====== DATA SECTION ======

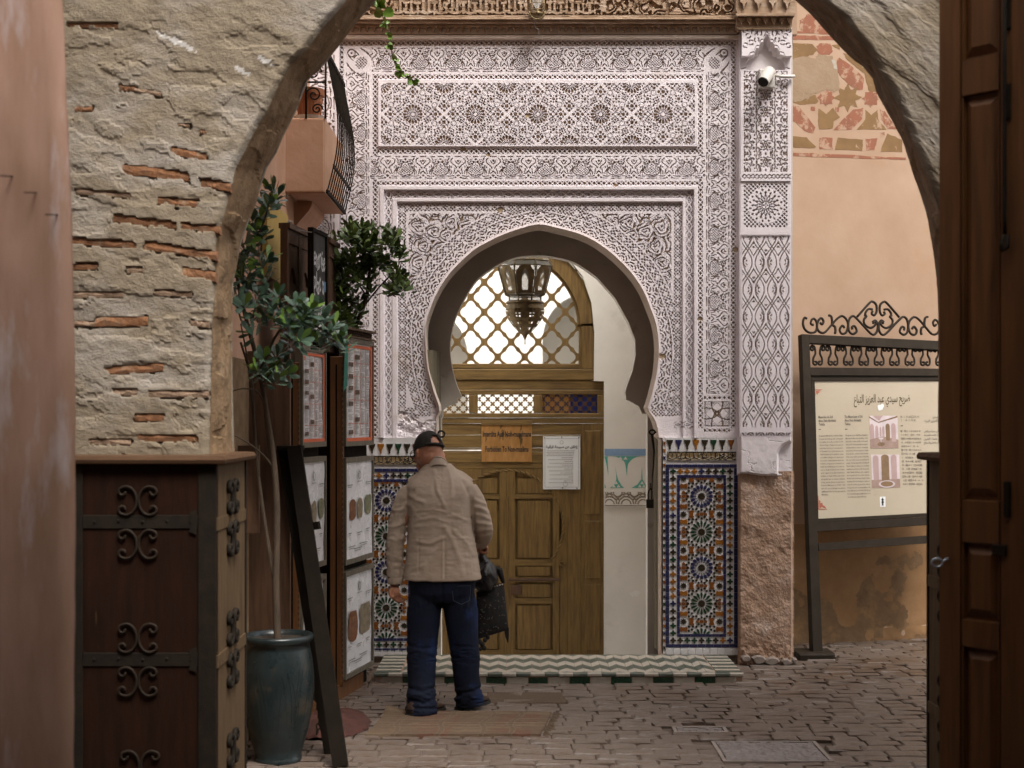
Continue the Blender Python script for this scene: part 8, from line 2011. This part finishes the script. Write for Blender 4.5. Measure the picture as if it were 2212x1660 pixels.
# ---- jeans
tr = MB()
tr.loft([ell(pm(955, 1298, .012), .165, .105, 32), ell(pm(955, 1280, .008), .190, .130, 32), ell(pm(955, 1255, .0), .198, .136, 32), ell(pm(955, 1225), .19, .13, 32), ell(pm(954, 1195), .18, .125, 32)])
for hp in (([(924, 1262, .0), (915, 1330, .01), (913, 1370, .01), (911, 1420, 0), (911, 1470, -.02), (912, 1505, -.04), (912, 1530, -.055), (913, 1541, -.06)], [.095, .100, .094, .086, .082, .086, .090, .087]),
           ([(986, 1262, .0), (996, 1330, .03), (999, 1370, .045), (1004, 1420, .065), (1007, 1470, .08), (1011, 1500, .095), (1012, 1518, .105), (1014, 1528, .11)], [.095, .100, .092, .084, .078, .079, .082, .079])):
    limb(tr, [pm(*q) for q in hp[0]], hp[1], 22)
def tdisp(c, n_):
    px, py = px_of(c); d = .006 * (fbm(px * .05, py * .05, 4, 111) - .5)
    st_ = np.clip((py - 1470) / 40, 0, 1); d += .009 * st_ * (np.abs(2 * fbm(px * .045, py * .11, 3, 112) - 1) * -2 + .8)
    kn = np.exp(-((py - 1415) / 26) ** 2); d += .007 * kn * (np.abs(2 * fbm(px * .04, py * .13, 3, 113) - 1) * -2 + .8)
    cr = np.exp(-((py - 1300) / 26) ** 2); d += .005 * cr * (np.abs(2 * fbm(px * .09, py * .06 + px * .03, 3, 114) - 1) * -2 + .8)
    for pts, a, w in (([(884, 1487), (910, 1494), (944, 1486)], -.008, 4), ([(884, 1512), (915, 1520), (946, 1508)], -.010, 4), ([(886, 1500), (920, 1504)], .006, 4), ([(980, 1500), (1008, 1498), (1040, 1488)], -.009, 4), ([(984, 1512), (1012, 1512), (1040, 1503)], .006, 4), ([(882, 1395), (915, 1402), (942, 1396)], -.005, 4), ([(955, 1240), (956, 1300)], -.006, 3)):
        d += a * np.exp(-(segdist(px, py, pts) / w) ** 2)
    return d
fuse(tr, 'jeans', 'denim', man, .0068, 4, tdisp)
b = MB()
for (hp, r_) in (((913, 1541, -.06), .0885), ((1014, 1528, .11), .0805)):
    c = pm(*hp); b.tube([c + Vector((r_ * math.cos(a), r_ * math.sin(a), .004)) for a in np.linspace(0, 6.29, 30)], .0045, 6)
b.build('jeans_hem', M['denim'], man, smooth=True)
for (x0, y0, y1, dy) in ((1000, 1262, 1300, -.125),):
    b = MB()
    w = 22; q = [(x0 - w, y0), (x0 + w - 4, y0 - 2), (x0 + w - 6, y1 - 8), (x0 - 2, y1), (x0 - w + 3, y1 - 8)]
    b.tube([pm(x, y, dy + .014 * (abs(x - 990) / 40)) for x, y in q + q[:1]], .0016, 4); b.build('pocket_seam', M['thread2'], man)
# ---- shoes
def shoe(px, py, yaw, name='shoe'):
    c = P(px, py, EYE * F / (py - HY)); c.z = 0
    rz = Matrix.Rotation(R(yaw), 3, 'Z'); sec = [(-.115, .030, .058, .0), (-.10, .037, .082, .0), (-.06, .039, .092, 0), (-.01, .038, .088, 0), (.05, .044, .068, 0), (.11, .047, .052, 0), (.155, .038, .042, 0), (.178, .018, .030, 0)]
    up, so_ = MB(), MB()
    rings, r2 = [], []
    for (y, w, h_, _) in sec:
        ring = []
        for q in range(16):
            a = 2 * math.pi * q / 16; x = w * math.copysign(abs(math.cos(a)) ** .8, math.cos(a)); z = .022 + (h_ - .012) * (.5 + .5 * math.sin(a)) * 1.0
            x *= 1 - .35 * max(0, math.sin(a)) ** 2
            ring.append(c + rz @ Vector((x, y, z)))
        rings.append(ring); r2.append([c + rz @ Vector(((w + .005) * s1, y * 1.02, z)) for s1, z in ((-1, .001), (1, .001), (1, .027), (-1, .027))])
    up.loft(rings); o = up.build(name, M['shoe'], man, smooth=True); so_.loft(r2); so_.build('sole', M['sole'], o)
    hl = MB(); hl.obox(c + rz @ Vector((.0395, -.035, .062)), rz @ Vector((.0015, 0, 0)), rz @ Vector((0, .028, 0)), (0, 0, .016)); hl.build('side_patch', M['tilerust'], o)
shoe(913, 1546, -38); shoe(1016, 1531, -32)
# ---- what he carries: glossy plastic bag and dark fringed cloth bag
pbg = MB()
c = pm(1051, 1256, .24)
limb(pbg, [pm(1036, 1196, .275), pm(1040, 1215, .26), pm(1047, 1232, .25)], [.010, .022, .04], 14)
ball(pbg, c, 1, (.062, .075, .090), None, 24); ball(pbg, pm(1040, 1268, .25), 1, (.055, .065, .06), None, 20)
pb_ = fuse(pbg, 'plastic_bag', 'plastic', None, .007, 3, lambda c_, n_: .010 * (np.abs(2 * fbm(c_[:, 0] * 16, c_[:, 2] * 14 + c_[:, 1] * 9, 4, 121) - 1) * -2 + .8))
tag(pb_, "shiny black plastic bag hanging from the man's right hand above the cloth bag", 'plastic bag')
cb = thing('cloth_bag', 'black fringed cloth bag with white stitched rim, held beside the right leg', 'bag', pm(1068, 1400, .26))
gx_, gz_ = np.linspace(0, 1, 34), np.linspace(0, 1, 40); U_, V_ = np.meshgrid(gx_, gz_)
TL, TR_, BL, BR_ = [np.array(pm(*q)) for q in ((1026, 1288, .27), (1088, 1272, .30), (1030, 1396, .25), (1098, 1377, .29))]
for sgn in (-1, 1):
    Pq = TL[None, None] * ((1 - U_) * (1 - V_))[..., None] + TR_ * (U_ * (1 - V_))[..., None] + BL * ((1 - U_) * V_)[..., None] + BR_ * (U_ * V_)[..., None]
    bulge = sgn * .038 * np.sin(np.pi * U_) ** .5 * np.clip(np.sin(np.pi * np.clip(V_ * .9 + .12, 0, 1)), 0, 1) ** .6 + .010 * (fbm(U_ * 5, V_ * 4, 3, 130) - .5) * np.sin(np.pi * U_)
    X_, Y_, Z_ = Pq[..., 0], Pq[..., 1] + bulge, Pq[..., 2]
    if sgn > 0: X_, Y_, Z_ = X_[:, ::-1], Y_[:, ::-1], Z_[:, ::-1]
    hgrid('side_panel', X_, Y_, Z_, np.ones((39, 33), bool), None, [M['bag']], cb, smooth=True)
b = MB()
for k in range(11):
    u0, u1 = k / 11 + .012, (k + .62) / 11
    p0, p1 = [TL * (1 - u) + TR_ * u + np.array((0, -.012 - .03 * math.sin(math.pi * u) ** .5 * .3, -.006)) for u in (u0, u1)]
    b.tube([Vector(p0), Vector(p1)], .0042, 6)
b.build('white_stitches', M['thread'], cb)
b = MB()
for k in range(46):
    u, v = rn.uniform(.08, .95), rn.uniform(.12, .93); p = TL * ((1 - u) * (1 - v)) + TR_ * (u * (1 - v)) + BL * ((1 - u) * v) + BR_ * (u * v)
    bl_ = -.038 * math.sin(math.pi * u) ** .5 * max(0, math.sin(math.pi * min(1, v * .9 + .12))) ** .6 - .006
    q = Vector(p) + Vector((0, bl_, 0)); a = rn.uniform(0, 3.1); L_ = rn.uniform(.003, .007); b.tube([q - Vector((math.cos(a), 0, math.sin(a))) * L_, q + Vector((math.cos(a), 0, math.sin(a))) * L_], .0017, 5)
b.build('embroidery', M['thread3'], cb)
b = MB()
for (x, y, r_) in ((1046, 1398, .014), (1052, 1392, .013), (1040, 1408, .016), (1044, 1416, .014), (1034, 1402, .015), (1036, 1418, .012)): ball(b, pm(x, y, .26), r_, (1, 1, 1.15), None, 10)
b.build('bobbles', M['bag'], cb, smooth=True)
b = MB(); b.loft([[pm(1088, 1376, .29 + d_) for d_ in (-.01, .01)] + [pm(1099, 1372, .29 + d_) for d_ in (.01, -.01)], [pm(1091, 1392, .29 + d_) for d_ in (-.006, .006)] + [pm(1099, 1390, .29 + d_) for d_ in (.006, -.006)], [pm(1096, 1406, .29 + d_) for d_ in (-.001, .001)] + [pm(1098, 1406, .29 + d_) for d_ in (.001, -.001)]]); b.build('corner_tassel', M['bag'], cb)
b = MB(); b.tube([pm(1036, 1196, .275), pm(1060, 1235, .29), pm(1078, 1244, .295), pm(1087, 1273, .30)], [.006, .010, .022, .010], 8); b.tube([pm(1036, 1196, .275), pm(1032, 1240, .275), pm(1030, 1288, .27)], .006, 8); b.build('handle', M['bag'], cb, smooth=True)

# ================================================================ rug and mat on the paving
def rug_grid(name, corners, nx, ny, fn, mats, parent=None):
    TLc, TRc, BLc, BRc = [np.array(q) for q in corners]
    U_, V_ = np.meshgrid(np.linspace(0, 1, nx), np.linspace(0, 1, ny))
    Pq = TLc * ((1 - U_) * (1 - V_))[..., None] + TRc * (U_ * (1 - V_))[..., None] + BLc * ((1 - U_) * V_)[..., None] + BRc * (U_ * V_)[..., None]
    jx = .012 * (fbm(V_ * 9, U_ * 0 + 2, 3, 141) - .5) ; jy = .014 * (fbm(U_ * 11, V_ * 0 + 5, 3, 142) - .5)
    Z_, mi = fn(U_, V_)
    return hgrid(name, Pq[..., 0] + jx, Pq[..., 1] + jy, Z_, np.ones((ny - 1, nx - 1), bool), mi, mats, parent)
gp_ = lambda px, py: (XY(px, EYE * F / (py - HY)), EYE * F / (py - HY), 0)
rug = thing('woven_rug', 'worn woven rug in brown and rust with slanting stripes under the feet of the man', 'rug', gp_(990, 1593))
def rfn(U_, V_):
    w = .5 + .5 * np.sin(V_ * 2 * math.pi * 46)
    Z_ = .018 + .0022 * w + .006 * (fbm(U_ * 5, V_ * 4, 3, 145) - .5)
    ed = np.minimum(np.minimum(U_, 1 - U_) * 1.4, np.minimum(V_, 1 - V_)); Z_ = np.where(ed < .012, -.004, Z_)
    Z_ = Z_ + .035 * np.exp(-((U_ - .0) / .09) ** 2) * np.exp(-((V_ - .0) / .10) ** 2)
    mi = np.zeros(U_.shape, int)
    for s_ in (.15, .40, .64, .80):
        d = np.abs(U_ - s_ - .02 * np.sin(V_ * 9)); mi = np.where(d < .012, 1, mi); mi = np.where((d > .012) & (d < .017), 2, mi)
    pan = fbm(U_ * 3.2, V_ * 26, 3, 147); mi = np.where((mi == 0) & (pan > .60), 2, mi); mi = np.where((mi == 0) & (pan < .40), 1, mi)
    mi = np.where((mi == 0) & (np.floor(U_ * 4.3) % 2 == 1) & (vn(U_ * 4, V_ * 30, 149) > .5), 3, mi)
    return Z_, mi[:-1, :-1]
M['rugred'] = mat('rug_rust_yarn', (.12, .058, .036), (.09, .043, .027), .95, 40, bump=.8, bscale=160)
rug_grid('weave', [gp_(833, 1541), gp_(1196, 1544), gp_(783, 1595), gp_(1172, 1594)], 150, 150, rfn, [M['rug'], M['rugline'], M['rugpale'], M['rugred']], rug)
b = MB()
for k in range(46):
    t_ = k / 45; a = Vector(gp_(1196 - 24 * t_, 1544 + 50 * t_)) + Vector((0, 0, .014)); b.tube([a, a + Vector((.018 + rn.uniform(0, .02), rn.uniform(-.012, .012), -.006)), a + Vector((.035 + rn.uniform(0, .03), rn.uniform(-.02, .02), -.012))], .0018, 4)
b.build('fringe', M['rugpale'], rug, kind='stuff')
mat2 = rug_grid('doormat', [gp_(1050, 1499), gp_(1215, 1499), gp_(1040, 1523), gp_(1232, 1522)], 80, 70, lambda U_, V_: (.010 + .002 * np.sin(V_ * 2 * math.pi * 22) * np.sin(U_ * 2 * math.pi * 60) + .004 * (fbm(U_ * 4, V_ * 4, 3, 151) - .5) - .02 * (np.minimum(np.minimum(U_, 1 - U_), np.minimum(V_, 1 - V_)) < .014), None), [M['rugline']])
tag(mat2, 'thin dark brown mat lying flat on the paving between the rug and the doorstep', 'mat')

======

Search the data for "from" and list every line in which it occurs.

Continue the Blender Python script for this scene: part 8, from line 2011. This part finishes the script. Write for Blender 4.5. Measure the picture as if it were 2212x1660 pixels.
tag(pb_, "shiny black plastic bag hanging from the man's right hand above the cloth bag", 'plastic bag')